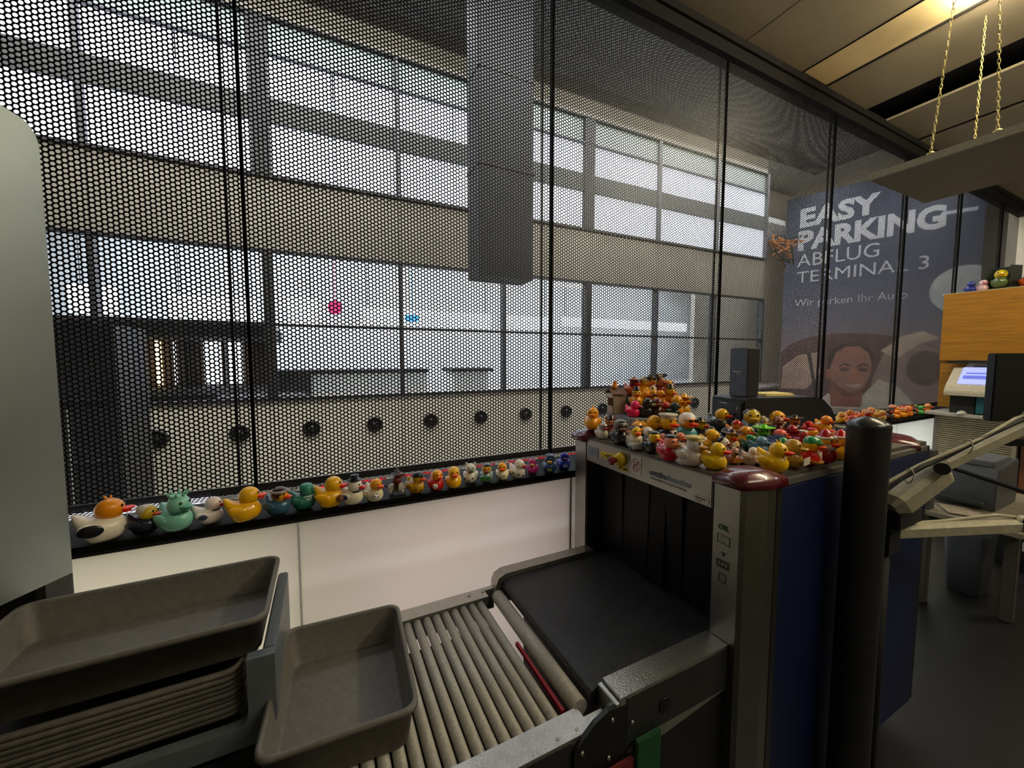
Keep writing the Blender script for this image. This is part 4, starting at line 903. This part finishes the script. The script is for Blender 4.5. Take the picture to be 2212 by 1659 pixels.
make_duck('tiny yellow duck head with dark hat on the toy stall roof', (1.238, 1.42, 1.477), .038, face_yaw(1.2, 1.36, 10), body='d8941c', head='dc9a1c', group=G3, acc=(('beret', '241c1c'),))
# far ledge ducks
cols = [('c84c14', 'red-orange'), ('d8701c', 'orange'), ('a82414', 'red'), ('d8a428', 'yellow'), ('d0b060', 'cream-yellow'), ('5a4038', 'dark brown'), ('dc8c1c', 'amber'), ('d8901c', 'light amber'), ('c8781c', 'rust'), ('4a4028', 'olive'), ('3c8c3c', 'green'), ('d08c4c', 'peach')]
ords = 'first second third fourth fifth sixth seventh eighth ninth tenth eleventh twelfth'.split()
for row in (0, 1):
    for i, (c, nm) in enumerate(cols):
        if row: c, nm = cols[(i*5+3) % 12]
        x = 3.88+.13*i+.06*row; y = 1.585+.10*row
        make_duck('little '+nm+' duck, '+ords[i]+' in the '+('rear' if row else 'front')+' row beyond the round post', (x, y, LZ), .085+.012*((i*7+row) % 3), face_yaw(x, y, 20+15*(i % 4)), body=c, beak='d85c1c' if nm != 'red' else 'e0a020', group='far ducks on the ledge', acc=((('beret', '2c2420'),) if i in (5, 9) else (('cap', 'b08060'),) if i in (2, 7) else ()))

# ------------------------------------------------------------------ suspended shelf with chains
ss = thing('suspended_panel', 'wide beige panel hanging horizontally from the ceiling on chains', 'panel')
box('board', M('panel_beige', '8d8069', .75, 0, .04, 4), ss, 3.16, 3.98, -1.4, 1.27, 2.75, 2.775)
box('edge_lip', M('lip_cream', 'b5ae94', .6), ss, 3.145, 3.16, -1.4, 1.275, 2.745, 2.785)
for (x, y, ty, tx, lb) in ((3.17, 1.0, .93, 3.17, 'front chain nearest the panel corner'), (3.17, .755, .80, 3.17, 'thick front chain right of the first'), (3.95, 1.04, 1.03, 3.95, 'rear chain seen behind the front ones'), (3.17, .63, .66, 3.17, 'rightmost chain by the frame edge')):
    ch = thing('chain', 'yellowish metal '+lb, 'chain', group='chains of the hanging panel')
    a = Vector((x, y, 2.80)); b = Vector((tx, ty, 3.85)); n = 44; d = (b-a)/n
    mb = MB()
    for k in range(n):
        c = a+d*(k+.5); ax = d.normalized(); sd = Vector((1, 0, 0)) if k % 2 else Vector((0, 1, 0))
        mb.tube([c+ax*.0165*math.cos(t)+sd*.0055*math.sin(t) for t in [2*PI*i/8 for i in range(9)]], .0019, 5)
    o = mb.build('links', M('brass_chain', 'c8b878', .4, .5), ch); o['kind'] = 'stuff'
    MB().sph(tuple(a-Vector((0, 0, .008))), (.018, .018, .012), 12, 7).build('eyelet', M('brass_chain', 'c8b878'), ch)

# ------------------------------------------------------------------ wall cabinet, counter, printer
wc = thing('wall_cabinet', 'orange oak veneer wall cabinet at the right edge', 'cabinet')
oak = M('oak_veneer', 'b07a1e', .5, 0, .12, 5)
nt = oak.node_tree
for nd in nt.nodes:
    if nd.type == 'TEX_NOISE':
        mp = nt.nodes.new('ShaderNodeMapping'); mp.inputs['Scale'].default_value = (1, 1, 14)
        tcn = [n_ for n_ in nt.nodes if n_.type == 'TEX_COORD'][0]; nt.links.new(tcn.outputs['Object'], mp.inputs[0]); nt.links.new(mp.outputs[0], nd.inputs['Vector'])
box('door', oak, wc, 5.49, 5.51, .45, 1.565, 1.60, 2.24)
box('carcass', oak, wc, 5.51, 5.9, .45, 1.57, 1.60, 2.235)
box('side_board', oak, wc, 5.52, 5.6, 1.40, 1.565, 1.14, 1.60)
box('top_edge', M('pale_edge', 'c8b48c', .6), wc, 5.488, 5.9, .45, 1.575, 2.24, 2.247)
box('under_shelf', black_dull, wc, 5.3, 5.9, .6, 1.46, 1.575, 1.595)
sh = thing('shutter_cabinet', 'cream cabinet with ribbed roller shutter under the printer', 'cabinet')
box('carcass', M('cabinet_cream', 'b8ae92', .6), sh, 5.36, 5.85, 1.02, 1.525, .06, 1.095)
box('worktop', M('worktop_grey', 'b4b2a8', .5), sh, 5.10, 5.87, .7, 1.53, 1.095, 1.12, .004)
box('side_frame', M('frame_mauve', '8c8078', .5), sh, 5.335, 5.36, 1.50, 1.527, .06, 1.095); box('side_frame', M('cabinet_cream', 'b8ae92'), sh, 5.335, 5.36, 1.02, 1.045, .06, 1.095)
slat = MB().prism([(5.345, 0), (5.335, .004), (5.335, .0145), (5.345, .0185), (5.355, .0185), (5.355, 0)], 1.045, 1.50, 'y').mesh('slat', M('slat_cream', 'b4a888', .5))
for k in range(50): link('slat', slat, None, sh, (0, 0, .08+.02*k))
box('plinth', black_dull, sh, 5.38, 5.85, 1.04, 1.5, 0, .06)
bw = thing('wood_side_panel', 'brown wooden cabinet side right of the ribbed shutter', 'cabinet'); box('panel', M('brown_wood', '70401c', .5, 0, .12, 6), bw, 5.36, 5.9, .45, 1.0, .06, 1.09); box('plinth', black_dull, bw, 5.38, 5.88, .47, .98, 0, .06)
pn = thing('label_printer', 'beige printer with a lavender touch screen on the counter', 'printer', (5.12, 1.1, 1.121))
MB().prism([(0, .16), (0, .20), (.03, .25), (.20, .41), (.34, .41), (.34, .16)], .0, .34, 'y').build('body', beige_pl, pn, .006, loc=(0, -.02, 0))
tilt = math.atan2(.18, .17)
scn = MB().box(0, .20, .03, .27, 0, .006).build('screen', M('screen_lavender', '9aa4f0', .3, 0, 0, emit=.85), pn, loc=(.045, -.02, .266), rot=(0, -tilt, 0))
MB().box(.12, .135, .05, .24, .006, .0075).box(.06, .10, .04, .25, .006, .0075).build('screen_bar', M('screen_blue', '5a68c8', .3, 0, 0, emit=.7), pn, loc=(.045, -.02, .266), rot=(0, -tilt, 0))
box('paper_slot', beige_pl, pn, .22, .33, .02, .25, .41, .44, .003); box('slot_line', blk, pn, .215, .221, .06, .2, .42, .428)
box('base', black_dull, pn, .06, .33, .14, .29, 0, .16); box('teal_drawer', M('teal_plastic', '0c5868', .5), pn, .05, .33, 0, .13, .01, .155, .003)
mo = thing('computer_mouse', 'small pale mouse on the counter before the printer', 'mouse', (5.13, 1.30, 1.121)); MB().sph((0, 0, .0), (.05, .03, .03), 14, 8, lambda x, y, z: (x, y, max(z, 0))).build('shell', white_paint, mo)
MB().box(-.045, -.01, -.001, .001, .02, .028).build('button_gap', blk, mo)
for y, c, lb, kw in ((1.43, '', 'deep blue duck on the oak cabinet left end', dict(body='1c2c78', head='1c3080', beak='14205a')), (1.355, '', 'pink and white duck on the oak cabinet', dict(body='c8a8b0', head='d8b8c0', beak='d87c8c')), (1.08, '', 'rust orange duck on the oak cabinet right end', dict(body='a84c18', head='b05c20', beak='d0801c'))):
    make_duck(lb, (5.62, y, 2.2475), .11 if y != 1.08 else .16, face_yaw(5.62, y, 20), group='ducks on the oak cabinet', **kw)
tc_ = thing('duck_display_box', 'dark display box with a yellow duck inside on the oak cabinet', 'box', (5.62, 1.16, 2.2475), math.radians(-20))
box('back', M('box_dark_green', '1c2418', .5), tc_, .02, .06, 0, .17, 0, .21); box('base', M('box_olive', '3a3c20', .5), tc_, -.06, .02, 0, .17, 0, .02)
box('side', M('box_dark_green', '1c2418'), tc_, -.06, .02, .165, .17, .02, .21); box('side', M('box_dark_green', '1c2418'), tc_, -.06, .02, 0, .005, .02, .21)
make_duck('yellow headed duck with green body inside the display box', (5.61, 1.245, 2.2685), .16, face_yaw(5.6, 1.2, 0), body='4c5c38', head='c8b42c', beak='c8a020', group='ducks on the oak cabinet')

# ------------------------------------------------------------------ monitor arms, monitor, desk things
am = M('arm_cream', 'a8a48c', .55, 0, .08, 60)
ar = thing('display_mount', 'cream articulated monitor arm with black joint and cable bundle', 'arm')
def bar(name, a, b, w_, h_, mat, par):
    a = Vector(a); b = Vector(b); d = (b-a).normalized(); s_ = d.cross(Vector((0, 0, 1))).normalized(); u = s_.cross(d)
    L = []
    for p_, k in ((a, .55), (a+d*.03, 1), (b-d*.02, 1), (b, .6)):
        L.append([p_+s_*w_*k*x+u*h_*k*z for x, z in ((-1, -1), (1, -1), (1, .55), (.6, 1), (-.6, 1), (-1, .55))])
    return MB().loops([[tuple(q) for q in l] for l in L], sm=False).build(name, mat, par)
bar('lower_arm', (1.70, .575, 1.118), (1.865, .505, 1.252), .034, .030, am, ar)
bar('upper_arm', (1.85, .515, 1.252), (2.36, .30, 1.50), .016, .017, am, ar)
MB().cyl((1.815, .495, 1.258), (1.785, .484, 1.263), .019, n=24).build('joint_knob', black_gloss, ar)
MB().box(1.70, 1.875, .548, .60, 1.045, 1.10).build('clamp', black_dull, ar, .004)
MB().cyl((1.76, .59, 1.10), (1.76, .59, 1.14), .025).build('pivot', black_dull, ar)
for k in range(3):
    MB().tube([(1.60, .60+.01*k, 1.10+.02*k), (1.70, .585, 1.185+.008*k), (1.80, .53+.006*k, 1.258), (1.86, .50, 1.288+.006*k), (1.98, .45, 1.352), (2.10, .40+.004*k, 1.408+.004*k), (2.2, .36, 1.452), (2.35, .30, 1.53)], .0062, 7).build('cable', black_dull if k < 2 else M('cable_cream', '9a9478', .6), ar)
for q in ((1.76, .553, 1.225), (1.93, .47, 1.325), (2.12, .39, 1.42)): MB().tube([Vector(q)+Vector((.004*math.cos(t), .024*math.sin(t)*.5, .024*math.cos(t))) for t in [2*PI*i/12 for i in range(13)]], .002, 5).build('cable_tie', am, ar)
a2 = thing('display_mount', 'lower horizontal cream arm with round black end joint', 'arm')
bar('lower_arm', (1.735, .625, 1.010), (2.23, .395, 1.032), .028, .019, am, a2)
MB().cyl((2.205, .385, 1.035), (2.195, .355, 1.035), .024, n=20).build('joint_knob', black_gloss, a2)
MB().cyl((2.21, .40, 1.035), (2.205, .385, 1.035), .03, n=20).build('joint_ring', am, a2)
MB().box(1.70, 1.78, .57, .63, .95, 1.05).build('clamp', black_dull, a2)
MB().tube([(1.80, .60, 1.036), (1.88, .565, 1.034), (1.98, .52, 1.04), (2.08, .475, 1.052), (2.14, .44, 1.062), (2.2, .41, 1.055)], .006, 7).build('cable', am, a2)
MB().cyl((1.74, .60, 0), (1.74, .60, .95), .02).build('column', black_dull, a2); MB().cyl((1.74, .60, 0), (1.74, .60, .015), .10, n=20).build('foot', black_dull, a2)
mn = thing('monitor', 'black back of a flat monitor cut by the right frame edge', 'monitor')
MB().box(0, .62, -.02, .02, 1.36, 1.64).build('screen_back', M('monitor_black', '08090b', .6), mn, .004, loc=(2.49, .56, 0), rot=(0, 0, math.radians(-40)))
MB().box(.2, .4, -.05, .05, 1.26, 1.38).build('mount', black_dull, mn, .004, loc=(2.49, .56, 0), rot=(0, 0, math.radians(-40)))
kb = thing('keyboard_tray', 'black tapered tray tip pointing in at the right edge', 'tray')
MB().prism([(-.02, 0), (.03, .055), (.4, .09), (.4, -.09), (.03, -.045)], 1.255, 1.285).build('tray_board', black_gloss, kb, .003, loc=(2.56, .56, 0), rot=(0, 0, math.radians(-35)))
dk = thing('side_table', 'grey legged work table behind the scanner', 'table')
for x, y in ((3.55, 1.02), (3.75, .70), (4.35, 1.02), (4.5, .70)): MB().box(x-.028, x+.028, y-.028, y+.028, 0, .60).build('leg', M('leg_grey_beige', '55534a', .6), dk, .004)
box('top', M('table_beige', '9a917a', .6), dk, 3.5, 4.55, .62, 1.13, .60, .63, .003)
MB().box(3.52, 3.60, 1.0, 1.08, .63, 1.02).build('post', M('leg_grey_beige', '55534a'), dk)
MB().tube([(3.62, 1.04, .93), (3.64, .9, .90), (3.66, .74, .86), (3.7, .66, .83), (3.76, .64, .78)], .014, 8).build('handle_bar', black_dull, dk)
gm_ = thing('office_machine', 'grey slab shaped office machine on the work table', 'printer', (3.85, .80, .631))
MB().prism([(0, 0), (0, .21), (.06, .27), (.42, .30), (.42, 0)], 0, .31, 'y').build('body', M('machine_grey', '5c5f62', .5), gm_, .006)
box('scanner_lid', M('machine_grey_light', '74777a', .5), gm_, .06, .40, .03, .28, .272, .31, .006); box('tray', M('machine_grey_dark', '3f4144', .5), gm_, -.1, .0, .03, .28, .04, .06, .003)
pr2 = thing('paper_sheets', 'fan of pale printed sheets on the work table', 'paper', (3.62, .80, .631), .3)
for k in range(3): MB().box(0, .20, 0, .14, .003*k, .003*k+.002).build('sheet', M('pale_paper', 'b8a88c', .8), pr2, rot=(0, 0, .12*k))
bi = thing('waste_bin', 'grey plastic waste bin standing under the work table', 'bin', (4.02, .93, 0))
MB().loops([[(x*k, y*k, z) for x, y in rrect(-.12, .12, -.10, .10, .03)] for k, z in ((.8, 0.0), (1, .40), (1.05, .41), (1.05, .43), (.97, .43), (.78, .01))]).build('bin_body', M('bin_grey', '6a7078', .5), bi)
for lb, q in (('small dark box with bright sticker under the table', (4.75, .72, 0)),):
    t = thing('storage_box', lb, 'box', q); box('carton', M('box_black', '18181c', .5), t, 0, .3, 0, .25, 0, .32, .004); box('sticker', white_paint, t, -.002, 0, .05, .12, .15, .22)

DIRECTION: Return, unchanged, the lines from the first line of the material through the line that holds "make_duck('little '+nm+' duck, '+ords[i]+'", inclusive, omitting pictures.

TASK ANSWER:
Keep writing the Blender script for this image. This is part 4, starting at line 903. This part finishes the script. The script is for Blender 4.5. Take the picture to be 2212 by 1659 pixels.
make_duck('tiny yellow duck head with dark hat on the toy stall roof', (1.238, 1.42, 1.477), .038, face_yaw(1.2, 1.36, 10), body='d8941c', head='dc9a1c', group=G3, acc=(('beret', '241c1c'),))
# far ledge ducks
cols = [('c84c14', 'red-orange'), ('d8701c', 'orange'), ('a82414', 'red'), ('d8a428', 'yellow'), ('d0b060', 'cream-yellow'), ('5a4038', 'dark brown'), ('dc8c1c', 'amber'), ('d8901c', 'light amber'), ('c8781c', 'rust'), ('4a4028', 'olive'), ('3c8c3c', 'green'), ('d08c4c', 'peach')]
ords = 'first second third fourth fifth sixth seventh eighth ninth tenth eleventh twelfth'.split()
for row in (0, 1):
    for i, (c, nm) in enumerate(cols):
        if row: c, nm = cols[(i*5+3) % 12]
        x = 3.88+.13*i+.06*row; y = 1.585+.10*row
        make_duck('little '+nm+' duck, '+ords[i]+' in the '+('rear' if row else 'front')+' row beyond the round post', (x, y, LZ), .085+.012*((i*7+row) % 3), face_yaw(x, y, 20+15*(i % 4)), body=c, beak='d85c1c' if nm != 'red' else 'e0a020', group='far ducks on the ledge', acc=((('beret', '2c2420'),) if i in (5, 9) else (('cap', 'b08060'),) if i in (2, 7) else ()))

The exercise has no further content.